▶

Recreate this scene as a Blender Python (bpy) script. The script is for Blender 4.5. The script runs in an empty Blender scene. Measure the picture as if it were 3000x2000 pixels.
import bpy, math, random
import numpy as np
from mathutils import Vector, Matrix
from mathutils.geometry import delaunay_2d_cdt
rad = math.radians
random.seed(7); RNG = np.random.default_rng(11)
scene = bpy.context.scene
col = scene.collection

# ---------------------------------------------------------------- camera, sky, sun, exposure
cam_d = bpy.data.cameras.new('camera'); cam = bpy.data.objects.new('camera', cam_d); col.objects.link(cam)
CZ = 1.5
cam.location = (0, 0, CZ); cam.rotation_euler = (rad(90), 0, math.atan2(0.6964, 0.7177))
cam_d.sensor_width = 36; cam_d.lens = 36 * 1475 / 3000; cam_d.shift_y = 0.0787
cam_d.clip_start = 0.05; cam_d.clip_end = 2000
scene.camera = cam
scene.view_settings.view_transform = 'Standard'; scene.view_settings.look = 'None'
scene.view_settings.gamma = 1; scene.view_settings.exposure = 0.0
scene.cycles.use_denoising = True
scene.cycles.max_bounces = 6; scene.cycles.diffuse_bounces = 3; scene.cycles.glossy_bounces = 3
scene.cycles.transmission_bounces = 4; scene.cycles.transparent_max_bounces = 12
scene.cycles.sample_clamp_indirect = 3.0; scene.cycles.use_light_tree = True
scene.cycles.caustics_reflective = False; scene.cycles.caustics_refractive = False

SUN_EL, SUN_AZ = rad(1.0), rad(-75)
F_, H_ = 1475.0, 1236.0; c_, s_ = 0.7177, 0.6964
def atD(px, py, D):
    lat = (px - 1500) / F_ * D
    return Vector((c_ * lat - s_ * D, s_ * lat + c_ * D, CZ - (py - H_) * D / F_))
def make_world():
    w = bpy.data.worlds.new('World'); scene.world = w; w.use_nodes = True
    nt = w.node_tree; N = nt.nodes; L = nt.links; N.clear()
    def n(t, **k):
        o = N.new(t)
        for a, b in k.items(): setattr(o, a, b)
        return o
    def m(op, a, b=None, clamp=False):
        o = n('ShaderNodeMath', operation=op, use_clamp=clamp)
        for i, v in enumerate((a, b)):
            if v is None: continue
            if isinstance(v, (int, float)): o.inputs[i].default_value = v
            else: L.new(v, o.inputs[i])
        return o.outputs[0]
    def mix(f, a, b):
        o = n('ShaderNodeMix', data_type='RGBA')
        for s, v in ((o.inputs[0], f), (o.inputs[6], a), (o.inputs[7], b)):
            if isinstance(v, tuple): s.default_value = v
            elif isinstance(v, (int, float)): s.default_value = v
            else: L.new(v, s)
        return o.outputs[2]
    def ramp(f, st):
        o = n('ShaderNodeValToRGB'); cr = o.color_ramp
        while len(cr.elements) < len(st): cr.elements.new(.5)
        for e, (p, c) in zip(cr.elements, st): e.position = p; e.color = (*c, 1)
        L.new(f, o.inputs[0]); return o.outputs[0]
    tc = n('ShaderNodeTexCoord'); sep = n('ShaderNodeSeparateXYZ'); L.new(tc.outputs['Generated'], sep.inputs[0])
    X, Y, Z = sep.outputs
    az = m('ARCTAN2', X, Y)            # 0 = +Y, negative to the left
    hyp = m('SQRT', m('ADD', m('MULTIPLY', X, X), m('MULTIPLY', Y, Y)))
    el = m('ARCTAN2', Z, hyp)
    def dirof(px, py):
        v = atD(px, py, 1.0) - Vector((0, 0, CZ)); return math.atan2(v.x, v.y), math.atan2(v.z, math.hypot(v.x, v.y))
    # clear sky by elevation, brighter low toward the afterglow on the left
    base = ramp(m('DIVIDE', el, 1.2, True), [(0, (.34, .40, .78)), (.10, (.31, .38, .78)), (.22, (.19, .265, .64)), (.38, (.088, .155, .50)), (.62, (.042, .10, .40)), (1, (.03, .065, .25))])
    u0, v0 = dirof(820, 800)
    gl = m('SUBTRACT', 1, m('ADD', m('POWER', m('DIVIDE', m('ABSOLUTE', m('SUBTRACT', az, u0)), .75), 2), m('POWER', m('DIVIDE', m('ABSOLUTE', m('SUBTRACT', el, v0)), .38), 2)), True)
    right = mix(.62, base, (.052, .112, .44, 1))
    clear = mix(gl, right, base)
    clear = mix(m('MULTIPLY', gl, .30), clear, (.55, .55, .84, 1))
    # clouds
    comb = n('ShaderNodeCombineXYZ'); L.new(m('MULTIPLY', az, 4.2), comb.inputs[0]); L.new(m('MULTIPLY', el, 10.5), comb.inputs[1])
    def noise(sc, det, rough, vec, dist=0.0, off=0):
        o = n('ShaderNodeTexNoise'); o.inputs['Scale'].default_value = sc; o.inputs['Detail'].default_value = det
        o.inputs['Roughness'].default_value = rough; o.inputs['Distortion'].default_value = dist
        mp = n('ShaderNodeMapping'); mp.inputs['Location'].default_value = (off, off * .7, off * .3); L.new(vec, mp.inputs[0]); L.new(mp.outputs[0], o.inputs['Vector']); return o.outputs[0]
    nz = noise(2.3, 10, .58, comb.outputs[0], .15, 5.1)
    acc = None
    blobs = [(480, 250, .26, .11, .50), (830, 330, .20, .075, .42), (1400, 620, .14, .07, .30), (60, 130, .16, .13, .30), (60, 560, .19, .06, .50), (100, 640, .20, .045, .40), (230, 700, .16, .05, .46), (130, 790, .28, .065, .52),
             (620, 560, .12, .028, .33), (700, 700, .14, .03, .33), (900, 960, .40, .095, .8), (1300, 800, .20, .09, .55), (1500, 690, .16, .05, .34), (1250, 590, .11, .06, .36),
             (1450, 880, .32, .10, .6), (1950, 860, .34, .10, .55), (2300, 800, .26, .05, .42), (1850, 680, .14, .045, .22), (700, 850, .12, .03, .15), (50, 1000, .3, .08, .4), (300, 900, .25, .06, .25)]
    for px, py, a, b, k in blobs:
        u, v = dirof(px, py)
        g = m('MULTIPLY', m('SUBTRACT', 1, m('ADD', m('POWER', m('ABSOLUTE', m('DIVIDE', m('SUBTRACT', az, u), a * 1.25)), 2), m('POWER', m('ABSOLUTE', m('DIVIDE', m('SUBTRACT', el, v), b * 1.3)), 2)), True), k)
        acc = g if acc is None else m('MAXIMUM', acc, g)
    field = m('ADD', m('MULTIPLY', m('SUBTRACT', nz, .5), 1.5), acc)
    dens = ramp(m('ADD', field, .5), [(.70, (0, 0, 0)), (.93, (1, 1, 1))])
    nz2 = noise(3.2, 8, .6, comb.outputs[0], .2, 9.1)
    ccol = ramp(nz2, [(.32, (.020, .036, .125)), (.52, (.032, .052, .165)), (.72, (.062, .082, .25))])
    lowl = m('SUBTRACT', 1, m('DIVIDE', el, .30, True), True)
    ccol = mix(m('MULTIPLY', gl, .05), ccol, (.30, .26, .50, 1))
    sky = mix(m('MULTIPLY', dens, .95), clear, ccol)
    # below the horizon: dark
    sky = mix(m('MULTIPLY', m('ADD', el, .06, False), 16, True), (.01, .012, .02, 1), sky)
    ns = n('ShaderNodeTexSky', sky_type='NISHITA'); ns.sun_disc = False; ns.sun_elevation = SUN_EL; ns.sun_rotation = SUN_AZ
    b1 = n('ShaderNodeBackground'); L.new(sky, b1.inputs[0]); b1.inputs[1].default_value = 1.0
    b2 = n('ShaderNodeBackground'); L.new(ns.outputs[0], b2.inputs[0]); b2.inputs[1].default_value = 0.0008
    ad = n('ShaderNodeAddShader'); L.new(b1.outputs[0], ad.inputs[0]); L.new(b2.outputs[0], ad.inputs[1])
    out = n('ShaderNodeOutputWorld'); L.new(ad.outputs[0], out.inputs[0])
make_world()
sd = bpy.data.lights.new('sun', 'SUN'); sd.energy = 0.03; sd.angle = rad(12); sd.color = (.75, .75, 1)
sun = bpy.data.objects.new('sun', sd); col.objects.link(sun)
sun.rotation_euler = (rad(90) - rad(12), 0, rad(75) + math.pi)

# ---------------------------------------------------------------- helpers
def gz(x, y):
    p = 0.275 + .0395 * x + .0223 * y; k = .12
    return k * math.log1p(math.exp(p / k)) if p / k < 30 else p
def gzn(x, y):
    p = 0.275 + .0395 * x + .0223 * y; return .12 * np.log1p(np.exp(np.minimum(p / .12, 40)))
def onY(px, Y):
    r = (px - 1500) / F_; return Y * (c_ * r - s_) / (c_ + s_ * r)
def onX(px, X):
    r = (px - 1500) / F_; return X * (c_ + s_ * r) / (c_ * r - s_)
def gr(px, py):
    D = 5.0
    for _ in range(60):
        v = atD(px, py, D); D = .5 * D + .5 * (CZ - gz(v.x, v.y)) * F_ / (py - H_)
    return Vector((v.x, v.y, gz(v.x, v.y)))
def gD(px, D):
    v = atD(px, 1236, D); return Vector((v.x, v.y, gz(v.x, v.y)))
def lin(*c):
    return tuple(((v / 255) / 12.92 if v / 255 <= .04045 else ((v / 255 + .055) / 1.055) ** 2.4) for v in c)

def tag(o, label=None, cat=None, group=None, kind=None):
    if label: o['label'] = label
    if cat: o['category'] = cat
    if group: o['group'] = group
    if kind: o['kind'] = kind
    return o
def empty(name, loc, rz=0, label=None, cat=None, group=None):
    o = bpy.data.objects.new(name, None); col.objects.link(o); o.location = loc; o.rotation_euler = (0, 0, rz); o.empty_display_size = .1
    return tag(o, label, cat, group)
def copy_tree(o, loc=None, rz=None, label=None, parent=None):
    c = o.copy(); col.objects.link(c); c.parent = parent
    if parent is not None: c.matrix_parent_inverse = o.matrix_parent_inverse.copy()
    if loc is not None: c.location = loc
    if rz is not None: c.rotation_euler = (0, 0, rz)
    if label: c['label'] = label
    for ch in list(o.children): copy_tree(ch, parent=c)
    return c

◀

Exactly as written, please reproduce the lines from the first line of the data to the line containing "col = scene.collection", inclusive, and nothing else.

Recreate this scene as a Blender Python (bpy) script. The script is for Blender 4.5. The script runs in an empty Blender scene. Measure the picture as if it were 3000x2000 pixels.
import bpy, math, random
import numpy as np
from mathutils import Vector, Matrix
from mathutils.geometry import delaunay_2d_cdt
rad = math.radians
random.seed(7); RNG = np.random.default_rng(11)
scene = bpy.context.scene
col = scene.collection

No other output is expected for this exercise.